A picture can be worth many words...

The OP knows $2^2 = 4$ and will agree that it is trivial to 'split' the rationals into two disjoint open rays abutting against a single rational number $2$:

$\tag 1 (-\infty, 2) \cup (2, +\infty) \subset \Bbb Q$

Exercise 1: Graph $\text{(1)}$
(use that 'little circle dot' at the $2$ spot and then use arrows for the left and right rays).

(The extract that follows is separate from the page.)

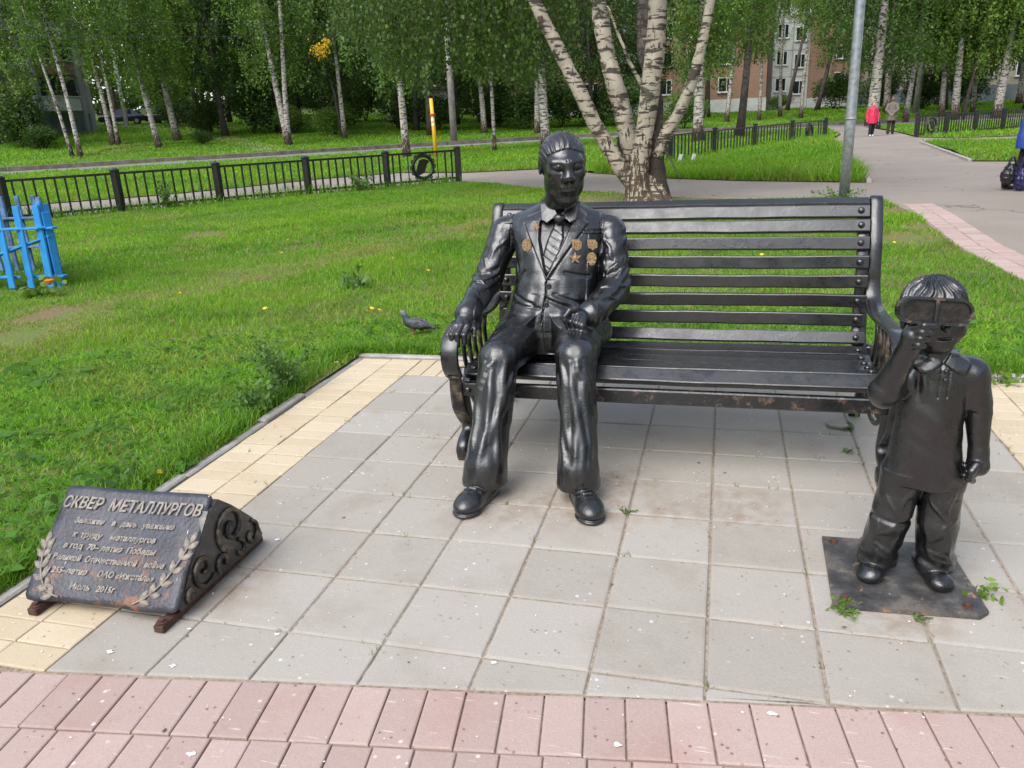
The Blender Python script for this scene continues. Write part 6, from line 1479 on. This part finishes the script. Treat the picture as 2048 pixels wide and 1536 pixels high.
for i, (x, y) in enumerate(((1.98, -.98), (.36, -1.12), (.13, -1.1), (2.55, -1.03), (2.85, -1.16), (.62, -1.40), (1.62, -1.16), (2.15, -1.22), (.58, -.93), (1.25, -.93), (.28, -.42), (2.02, -1.2))):
    m = MB(); rr = random.Random(i); k = 9; m.add([(0, 0, .003)] + [(math.cos(j * 6.283 / k) * .011 * rr.uniform(.4, 1.4), math.sin(j * 6.283 / k) * .008 * rr.uniform(.4, 1.4), .0008) for j in range(k)], [(0, 1 + j, 1 + (j + 1) % k) for j in range(k)])
    tag(m.build('bird_dropping', MAT['white'], None, False, (x, y, .0025)), 'white bird dropping splashed on the paving', 'dropping', 'bird droppings on the paving')
# ------------------------------------------------------------------ houses, cars, people, pigeon
def brick_mat(name, a, b, mortar):
    m = NT(name); v = m.coord('Object'); bt = m.n('ShaderNodeTexBrick'); m.l(v, bt.inputs['Vector'])
    mp = m.n('ShaderNodeMapping'); m.l(m.n('ShaderNodeTexCoord').outputs['Object'], mp.inputs['Vector']); mp.inputs['Rotation'].default_value = (R_(90), 0, 0); m.l(mp.outputs[0], bt.inputs['Vector'])
    bt.inputs['Scale'].default_value = 1.0; bt.inputs['Brick Width'].default_value = .26; bt.inputs['Row Height'].default_value = .085; bt.inputs['Mortar Size'].default_value = .010
    bt.inputs['Color1'].default_value = (*a, 1); bt.inputs['Color2'].default_value = (*b, 1); bt.inputs['Mortar'].default_value = (*mortar, 1)
    m.set(Base_Color=bt.outputs['Color'], Roughness=.9); return m.m
MAT['brick'] = brick_mat('orange_brick', (.29, .145, .085), (.37, .20, .125), (.30, .25, .20))
MAT['panel_white'] = simple('white_wall_panels', (.62, .61, .59), .8, 0, .08, .8)
MAT['panel_grey'] = simple('grey_wall_panels', (.36, .355, .34), .85, 0, .14, .5, .3, 8)
MAT['panel_beige'] = simple('beige_wall', (.40, .36, .29), .85, 0, .12, .6)
MAT['plinth_white'] = simple('white_plinth', (.58, .58, .57), .8, 0, .1, 1)
MAT['plinth_blue'] = simple('blue_grey_plinth', (.16, .19, .20), .85, 0, .18, .7)
MAT['brown_board'] = simple('brown_balcony_boards', (.22, .13, .085), .8, 0, .2, 3)
def building(label, p0, p1, depth, z0, hgt, mat, wins, plinth=None, plh=1.3, extra=None, nm='apartment_building'):
    """front wall from p0 to p1 (seen left to right), body behind it"""
    a, b = Vector(p0), Vector(p1); d = b - a; L = d.length; rz = math.atan2(d.y, d.x)
    o = empty(nm, (a.x, a.y, z0), rz); tag(o, label, 'building')
    MB().box((L / 2, depth / 2, hgt / 2), (L, depth, hgt)).build('wall', MAT[mat], o)
    if plinth: MB().box((L / 2, depth / 2, plh / 2 - .3), (L + .12, depth + .12, plh + .6)).build('plinth', MAT[plinth], o)
    MB().box((L / 2, depth / 2, hgt + .12), (L + .5, depth + .5, .24)).build('roof', MAT['concrete'], o)
    for u, z, w_, h in wins:
        f = MB(); t = .09
        f.box((u, -.02, z - h / 2 + t / 2), (w_, .12, t)); f.box((u, -.02, z + h / 2 - t / 2), (w_, .12, t))
        for s in (-1, 1): f.box((u + s * (w_ / 2 - t / 2), -.02, z), (t, .12, h - 2 * t))
        f.box((u + w_ * .12, -.02, z), (.07, .10, h - 2 * t)); f.box((u, -.06, z - h / 2 - .04), (w_ + .2, .22, .06))
        wo_ = f.build('window', MAT['frame_white'], o); MB().box((u, .0, z), (w_ - .12, .05, h - .12)).build('pane', MAT['glass'], wo_)
    if extra: extra(o, L)
    return o
def brick_extra(o, L):
    for k in range(5):
        z = 3.1 + 2.75 * k; MB().box((L - 14.2, -.6, z), (3.2, 1.2, .9), bev=.02).build('balcony', MAT['frame_white'] if k % 2 else MAT['panel_grey'], o)
        MB().box((L - 14.2, -.55, z + 1.2), (3.1, .9, 1.3)).build('balcony_glazing', MAT['glass'], o)
building('orange brick apartment block with a white plinth behind the thick birch', (-24, 82), (5.8, 90.6), 11, 1.0, 15.5, 'brick', [(31 - 31 + u, 2.9 + 2.75 * k, 1.5, 1.5) for u in (2.5, 6.2, 9.0, 12.4, 20.2, 23.2, 26.6) for k in range(5)], 'plinth_white', 1.45, brick_extra)
def seams(o, L):
    for k in range(6): MB().box((L / 2, -.012, .6 + 2.75 * k), (L, .03, .07)).build('panel_seam', MAT['panel_grey'], o)
    MB().box((L * .52, -.012, 7), (.10, .03, 14)).build('panel_seam', MAT['panel_grey'], o)
building('white panelled stair bay with windows behind the brick corner', (6.6, 95.4), (10.5, 96.6), 9, 1.2, 16, 'panel_white', [(u, 2.2 + 2.75 * k + (.35 if u < 1.5 else 0), 1.25, 1.45) for u in (.95, 2.95) for k in range(5)], None, 1, seams)
building('brick wing right of the white stair bay', (10.55, 96.2), (15.5, 97.6), 9, 1.2, 15.5, 'brick', [(3.4, 2.9 + 2.75 * k, 1.2, 1.4) for k in range(5)], 'plinth_white', 1.0)
def lextra(o, L):
    for k in range(4):
        z = 3.0 + 2.8 * k
        MB().box((L - 5.2, -.55, z), (3.6, 1.1, 1.1), bev=.02).build('balcony', MAT['brown_board'] if k == 1 else MAT['panel_white'], o)
        MB().box((L - 5.2, -.6, z + .58), (3.7, 1.2, .06)).build('balcony_ledge', MAT['frame_white'], o); MB().box((L - 5.2, -.5, z + 1.3), (3.5, .9, 1.3)).build('balcony_glazing', MAT['glass'], o)
        MB().box((L - 11.2, -.55, z), (3.6, 1.1, 1.1), bev=.02).build('balcony', MAT['panel_white'], o)
    for u in (L - .35, L - 1.5): MB().box((u, -.10, 7), (.5, .28, 14)).build('pilaster', MAT['panel_grey'], o)
building('grey panel apartment block with balconies at the left edge', (-50.0, 43.5), (-53.4, 60.5), 30, 1.6, 15, 'panel_grey', [(u, 3.4 + 2.8 * k, 1.5, 1.5) for u in (3.0, 9.0, 15.0) for k in range(4)], 'plinth_blue', 2.3, lextra).location.z = 1.3
building('beige house behind the birches at the right edge', (16, 101), (46, 88), 10, .9, 14, 'panel_beige', [(3 + 3.4 * i, 3.2 + 2.8 * k, 1.5, 1.5) for i in range(9) for k in range(4)], 'plinth_blue', 1.7)
building('low white garage hidden under the trees', (-30, 72.5), (-24, 74.5), 5, 1.9, 2.6, 'panel_white', [(1.6, 1.4, 1.0, .8)], None)
def car(label, x, y, rz, col, zoff=0.0):
    o = empty('parked_car', (x, y, Hf(x, y) + zoff), rz); tag(o, label, 'car', 'cars parked by the houses')
    pm = NT('car_paint'); pm.set(Base_Color=col, Roughness=.25, Coat_Weight=.6, Metallic=.2)
    P = [(-2.1, .38), (-2.16, .62), (-2.08, .82), (-1.45, .92), (1.15, .96), (1.95, .90), (2.12, .72), (2.14, .42), (1.95, .30), (-1.95, .30)]
    b = MB(); n = len(P); vs = []
    for yy, k in ((-.84, .96), (-.76, 1.0), (.76, 1.0), (.84, .96)): vs += [(p[0] * k, yy, .6 + (p[1] - .6) * (1 if abs(yy) < .8 else .8)) for p in P]
    b.add(vs, [tuple(range(n)), tuple(range(4 * n - 1, 3 * n - 1, -1))] + [(k * n + i, k * n + (i + 1) % n, (k + 1) * n + (i + 1) % n, (k + 1) * n + i) for k in range(3) for i in range(n)])
    body_ = b.build('body', pm.m, o, True)
    C = [(-1.05, .92), (-.35, 1.42), (.95, 1.45), (1.65, .94)]; vs = [(p[0], s * (.72 if p[1] < 1 else .56), p[1]) for s in (-1, 1) for p in C]
    MB().add(vs, [(0, 1, 2, 3), (7, 6, 5, 4), (0, 4, 5, 1), (1, 5, 6, 2), (2, 6, 7, 3)]).build('windows', MAT['glass'], o)
    MB().box((.3, 0, 1.445), (1.32, 1.14, .05), bev=.02).build('roof', pm.m, o)
    for wx in (-1.32, 1.28):
        for s in (-1, 1):
            w_ = MB().lathe([(.20, -.09), (.31, -.09), (.325, -.05), (.325, .05), (.31, .09), (.20, .09)], (wx, s * .77, .325), 16, Matrix.Rotation(R_(90), 3, 'X')).build('wheel', simple('tyre', (.015, .015, .015), .8), o)
            MB().lathe([(.19, -.095), (.19, .095)], (wx, s * .77, .325), 12, Matrix.Rotation(R_(90), 3, 'X')).build('rim', MAT['galv'], w_)
    for s in (-1, 1): MB().box((2.08, s * .62, .74), (.10, .26, .14), bev=.02).build('tail_light', MAT['red'], o); MB().box((-2.08, s * .60, .68), (.10, .28, .14), bev=.02).build('headlight', MAT['white'], o)
car('black car parked behind the brick corner, left of the white bay', 6.6, 103.5, R_(10), (.012, .013, .015)); car('shiny black car parked right of the white stair bay', 11.5, 101.3, R_(172), (.010, .011, .013))
car('dark blue car half hidden behind the left birches', -56.2, 67.6, R_(35), (.02, .028, .05)); car('dark car with red tail light under the left trees', -52.6, 69.8, R_(200), (.014, .016, .024))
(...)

Now even though a solid line is used to graph the rational number line in the above exercise, that is actually a bit misleading...

Let

$\quad L = \{q \in \Bbb Q \mid \exists a \in \Bbb Q \text{ such that } (a \gt 0) \land (a^2 \lt 2) \land (q \le a)\}$

and

$\quad R = \{q \in \Bbb Q \mid \exists a \in \Bbb Q \text{ such that } (a \gt 0) \land (a^2 \gt 2) \land (q \ge a)\}$

Exercise 2: Observe that $L$ and $R$ are also open rays defined with $\Bbb Q$ as our universal set. Explain why these two open rays are 'abutting against' each other, but (playing a game of peek-a-boo), you don't see anything in the middle of them. Graph both $L$ and $R$ and put that 'little circle dot', uhh, (no one is looking), around $1.41$, and, of course, don't label it with $\sqrt 2$ (we don't have it in $\Bbb Q$).